Lehigh Hanson’s Redding plant in California, the focus of another plant tour,  is working with Fortera Inc to reduce GHG emissions from the kiln stack to convert them into a cementitious material for the manufacture of high-quality concrete. The project uses limestone and makes a reactive form of calcium carbonate that has cementitious properties.

Lehigh Hanson’s Redding plant, CA, is working with Fortera to capture

CO2 from the kiln exhaust and convert it into a cementitious material to produce high-quality concrete

This approach uses existing infrastructure in the Portland cement industry. Limestone is processed through the kiln to create lime, but the recarb™ process uses the lime to recapture the CO2 to make Fortera cement. This results in the 44 per cent of the weight of CO2 that would typically be lost from the limestone being recaptured as product. The product is not only calcium carbonate, it is reactive and adds to the cement properties. Limestone is the only raw material required and calcinates at 950˚C, allowing lower energy costs than when manufacturing OPC. There are also over 60 per cent savings in CO2 reduction.

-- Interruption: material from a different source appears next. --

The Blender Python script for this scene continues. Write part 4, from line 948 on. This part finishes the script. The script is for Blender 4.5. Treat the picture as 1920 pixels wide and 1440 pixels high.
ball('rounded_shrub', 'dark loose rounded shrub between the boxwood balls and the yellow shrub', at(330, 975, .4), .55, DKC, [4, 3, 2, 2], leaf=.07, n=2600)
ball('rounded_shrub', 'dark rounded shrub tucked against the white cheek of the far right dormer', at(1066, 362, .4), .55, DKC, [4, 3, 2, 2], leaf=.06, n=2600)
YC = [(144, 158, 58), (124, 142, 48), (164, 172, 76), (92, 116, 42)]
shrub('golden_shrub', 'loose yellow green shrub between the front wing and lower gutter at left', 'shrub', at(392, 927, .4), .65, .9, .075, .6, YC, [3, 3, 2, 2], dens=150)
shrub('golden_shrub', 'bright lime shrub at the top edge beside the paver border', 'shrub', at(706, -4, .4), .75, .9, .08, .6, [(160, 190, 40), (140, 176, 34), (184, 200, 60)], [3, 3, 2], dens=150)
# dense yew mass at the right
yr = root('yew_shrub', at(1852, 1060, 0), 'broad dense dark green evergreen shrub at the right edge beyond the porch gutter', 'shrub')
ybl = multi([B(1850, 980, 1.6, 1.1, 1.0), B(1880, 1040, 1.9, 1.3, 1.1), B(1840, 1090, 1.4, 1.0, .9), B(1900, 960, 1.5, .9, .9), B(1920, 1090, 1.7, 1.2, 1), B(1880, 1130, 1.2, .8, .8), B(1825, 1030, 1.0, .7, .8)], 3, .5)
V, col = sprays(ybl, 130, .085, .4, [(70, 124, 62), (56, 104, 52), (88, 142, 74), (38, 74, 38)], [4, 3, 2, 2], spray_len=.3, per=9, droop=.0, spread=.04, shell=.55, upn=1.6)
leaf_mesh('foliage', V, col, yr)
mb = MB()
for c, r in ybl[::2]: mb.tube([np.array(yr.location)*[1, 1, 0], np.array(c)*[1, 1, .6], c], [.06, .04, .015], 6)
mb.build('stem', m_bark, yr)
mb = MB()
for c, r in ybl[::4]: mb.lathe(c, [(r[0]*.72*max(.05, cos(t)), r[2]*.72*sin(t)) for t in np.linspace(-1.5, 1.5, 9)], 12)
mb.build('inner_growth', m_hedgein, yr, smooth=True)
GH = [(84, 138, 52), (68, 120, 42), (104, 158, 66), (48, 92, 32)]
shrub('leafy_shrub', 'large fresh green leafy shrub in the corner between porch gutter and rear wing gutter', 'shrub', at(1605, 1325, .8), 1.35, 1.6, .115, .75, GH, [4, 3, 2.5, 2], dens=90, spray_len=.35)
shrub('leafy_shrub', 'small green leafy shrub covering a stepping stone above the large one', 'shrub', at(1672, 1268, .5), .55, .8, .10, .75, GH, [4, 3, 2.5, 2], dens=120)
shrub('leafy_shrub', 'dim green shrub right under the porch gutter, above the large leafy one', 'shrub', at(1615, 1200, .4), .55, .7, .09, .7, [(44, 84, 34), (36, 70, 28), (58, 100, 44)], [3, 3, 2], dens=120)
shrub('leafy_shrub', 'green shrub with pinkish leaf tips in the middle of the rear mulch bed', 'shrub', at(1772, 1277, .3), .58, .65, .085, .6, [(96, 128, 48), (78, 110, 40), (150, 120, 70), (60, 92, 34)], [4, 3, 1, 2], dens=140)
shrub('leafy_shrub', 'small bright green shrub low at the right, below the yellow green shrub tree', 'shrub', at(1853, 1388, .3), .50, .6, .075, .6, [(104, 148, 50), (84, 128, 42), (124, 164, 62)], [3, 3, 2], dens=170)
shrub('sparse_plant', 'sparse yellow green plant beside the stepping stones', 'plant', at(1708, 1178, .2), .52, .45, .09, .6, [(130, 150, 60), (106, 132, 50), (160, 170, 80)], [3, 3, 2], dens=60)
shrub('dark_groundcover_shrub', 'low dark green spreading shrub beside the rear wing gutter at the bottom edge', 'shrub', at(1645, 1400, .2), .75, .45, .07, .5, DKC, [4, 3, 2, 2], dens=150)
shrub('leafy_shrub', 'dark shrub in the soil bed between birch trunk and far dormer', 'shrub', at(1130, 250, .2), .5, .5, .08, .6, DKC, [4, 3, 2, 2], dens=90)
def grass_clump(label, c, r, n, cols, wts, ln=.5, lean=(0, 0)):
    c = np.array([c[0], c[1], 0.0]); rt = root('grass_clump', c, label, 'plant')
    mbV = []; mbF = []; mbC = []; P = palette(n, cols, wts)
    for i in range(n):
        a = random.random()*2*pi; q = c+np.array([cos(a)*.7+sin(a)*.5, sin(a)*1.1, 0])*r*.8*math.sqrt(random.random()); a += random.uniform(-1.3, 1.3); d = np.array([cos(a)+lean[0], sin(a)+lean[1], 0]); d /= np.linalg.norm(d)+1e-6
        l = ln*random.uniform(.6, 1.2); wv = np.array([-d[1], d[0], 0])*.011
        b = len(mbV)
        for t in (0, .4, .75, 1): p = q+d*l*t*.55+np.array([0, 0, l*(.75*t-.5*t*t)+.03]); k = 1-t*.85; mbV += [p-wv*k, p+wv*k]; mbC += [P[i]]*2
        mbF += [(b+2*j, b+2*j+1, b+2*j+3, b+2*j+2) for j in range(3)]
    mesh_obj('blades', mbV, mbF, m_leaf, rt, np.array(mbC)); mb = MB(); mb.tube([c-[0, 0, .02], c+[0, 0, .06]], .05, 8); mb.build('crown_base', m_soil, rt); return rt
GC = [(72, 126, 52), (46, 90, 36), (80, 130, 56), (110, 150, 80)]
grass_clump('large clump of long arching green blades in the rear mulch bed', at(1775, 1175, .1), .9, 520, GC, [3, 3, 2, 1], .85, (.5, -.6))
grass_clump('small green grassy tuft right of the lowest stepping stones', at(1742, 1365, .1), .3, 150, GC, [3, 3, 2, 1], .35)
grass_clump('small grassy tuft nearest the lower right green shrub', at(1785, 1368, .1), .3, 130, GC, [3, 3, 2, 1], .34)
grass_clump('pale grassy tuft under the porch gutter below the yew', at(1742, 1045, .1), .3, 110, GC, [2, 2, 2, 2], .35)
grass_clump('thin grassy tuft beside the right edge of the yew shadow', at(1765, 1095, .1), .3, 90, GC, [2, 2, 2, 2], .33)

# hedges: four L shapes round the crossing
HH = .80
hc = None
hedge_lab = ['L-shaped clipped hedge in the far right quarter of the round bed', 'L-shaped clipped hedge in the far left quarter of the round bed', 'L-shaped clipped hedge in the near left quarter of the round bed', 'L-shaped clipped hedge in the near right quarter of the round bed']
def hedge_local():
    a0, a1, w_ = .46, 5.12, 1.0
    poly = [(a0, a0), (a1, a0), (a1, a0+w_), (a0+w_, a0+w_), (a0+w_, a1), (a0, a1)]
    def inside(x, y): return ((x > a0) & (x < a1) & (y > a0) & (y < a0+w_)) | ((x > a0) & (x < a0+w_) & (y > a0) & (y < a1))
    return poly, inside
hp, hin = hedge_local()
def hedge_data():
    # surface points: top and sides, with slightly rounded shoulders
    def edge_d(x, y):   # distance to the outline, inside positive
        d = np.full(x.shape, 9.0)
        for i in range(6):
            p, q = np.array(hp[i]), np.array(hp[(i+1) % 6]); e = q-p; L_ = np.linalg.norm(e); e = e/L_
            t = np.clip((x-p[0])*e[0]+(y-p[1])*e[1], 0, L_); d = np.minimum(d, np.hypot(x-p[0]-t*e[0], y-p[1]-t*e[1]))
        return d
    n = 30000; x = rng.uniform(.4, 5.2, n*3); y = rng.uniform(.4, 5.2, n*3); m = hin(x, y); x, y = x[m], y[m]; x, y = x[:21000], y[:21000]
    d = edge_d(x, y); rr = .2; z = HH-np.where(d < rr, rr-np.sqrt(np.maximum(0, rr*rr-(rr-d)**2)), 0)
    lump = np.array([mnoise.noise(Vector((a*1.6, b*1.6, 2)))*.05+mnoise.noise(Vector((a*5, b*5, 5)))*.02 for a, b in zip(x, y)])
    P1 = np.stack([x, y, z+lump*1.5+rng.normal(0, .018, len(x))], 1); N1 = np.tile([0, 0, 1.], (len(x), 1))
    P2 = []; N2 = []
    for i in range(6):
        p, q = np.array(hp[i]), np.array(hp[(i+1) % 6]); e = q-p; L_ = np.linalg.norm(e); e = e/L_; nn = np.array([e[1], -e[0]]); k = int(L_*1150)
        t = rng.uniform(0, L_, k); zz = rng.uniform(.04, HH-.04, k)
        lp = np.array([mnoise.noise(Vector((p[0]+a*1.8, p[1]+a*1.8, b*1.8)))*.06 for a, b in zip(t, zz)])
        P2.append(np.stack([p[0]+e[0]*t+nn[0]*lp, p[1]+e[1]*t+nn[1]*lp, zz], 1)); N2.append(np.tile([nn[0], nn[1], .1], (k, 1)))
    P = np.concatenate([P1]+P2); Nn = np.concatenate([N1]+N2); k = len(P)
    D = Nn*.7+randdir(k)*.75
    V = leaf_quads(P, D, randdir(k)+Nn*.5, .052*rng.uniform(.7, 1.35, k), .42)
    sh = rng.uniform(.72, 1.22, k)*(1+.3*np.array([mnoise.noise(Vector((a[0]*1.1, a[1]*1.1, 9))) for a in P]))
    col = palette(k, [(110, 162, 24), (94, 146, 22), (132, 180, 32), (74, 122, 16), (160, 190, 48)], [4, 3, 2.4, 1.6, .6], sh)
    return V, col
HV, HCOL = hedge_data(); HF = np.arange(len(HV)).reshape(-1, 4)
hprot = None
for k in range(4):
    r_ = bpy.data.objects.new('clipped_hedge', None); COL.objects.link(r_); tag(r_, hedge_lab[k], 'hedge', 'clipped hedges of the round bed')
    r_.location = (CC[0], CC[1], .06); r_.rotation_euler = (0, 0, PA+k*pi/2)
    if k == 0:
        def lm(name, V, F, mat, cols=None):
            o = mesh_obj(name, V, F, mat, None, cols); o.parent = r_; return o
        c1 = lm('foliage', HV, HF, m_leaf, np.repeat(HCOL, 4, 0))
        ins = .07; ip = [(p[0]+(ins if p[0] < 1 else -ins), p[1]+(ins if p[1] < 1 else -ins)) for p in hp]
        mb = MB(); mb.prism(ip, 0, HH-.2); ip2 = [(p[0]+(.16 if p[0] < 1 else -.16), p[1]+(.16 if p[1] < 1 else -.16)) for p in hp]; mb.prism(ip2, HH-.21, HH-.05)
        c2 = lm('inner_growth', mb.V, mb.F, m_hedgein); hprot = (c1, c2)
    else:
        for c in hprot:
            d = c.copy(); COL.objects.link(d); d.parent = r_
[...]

The calcium carbonate is made reactive by activating calcite into vaterite – a reactive polymorph of calcium carbonate. Vaterite is a water-activated SCM that leads to higher clinker substitution with its particle packing density and high surface area. Fortera integrates seamlessly with OPC, meeting ASTM regulations, and handles, cures and performs in the same way as OPC.

Green hydrogen and oxygen enrichment

‘Benefits of micro-grids/energy storage and the green hydrogen option’ was presented by Xavier d’Hubert of XDH Energy. Fed by renewable electricity, electrolysers provide oxygen for oxyfuel combustion at a cement plant and hydrogen to combine with the CO2 from the stack in so-called methanation to provide kerosene for airplane fuel. Oxygen enrichment can be used to reduce flue gas and allow higher production and burning of lower-grade alternative fuels. It also enables higher concentrations of CO2 in the kiln easier to capture. For every project the location of the plant is critical.

The benefits of micro-grids/energy storage and the green hydrogen

option was presented by Xavier d’Hubert of XDH Energy

California’s clean air

As part of the panel discussion addressing alternative fuels and raw materials to cap and trade, Steve Walters of Trinity Consultants talked about California’s AB-32 cap and trade programme that began in 2006.

Transport, industry and electricity generation are the main markets targeted for CO2 emissions. California requires a 40 per cent decline of CO2e from 431Mt in 2020 to 260Mt of CO2e by 2030. If companies exceed their allocation, they will need to comply by either reducing production, install pollution controls, purchase pollution credits or buy offsets. Mr Walters said carbon prices will increase, while permit caps will decline through 2031. Auction prices for credits will also increase and carbon prices are expected to reach US$40/t by 2031.

Winning presentations

This year’s winning papers, announced by Richard Schmidt, paper review chair, were:
1. Automation session: ‘Applying unmanned aerial vehicle technology in the cement and mining industry’ by Adam Chapman, CalPortland
2. General practices session: ‘Implementation of studded roll bodies for raw material HPGR grinding system’ by Samira Rashidi and Stefan Diedhofen, thyssenkrupp Industrial Solutions, and Allan Simmons, CalPortland
3. Environmental, energy and sustainability session: ‘TIVACS vacuum shock baghouse technology reinventing baghouses for improved performance and simplified maintenance’ by Luis Castano, IAC International.

Next year’s IEEE-IAS/PCA Technical Cement Industry Conference will be held in Las Vegas on 1-5 May 2022.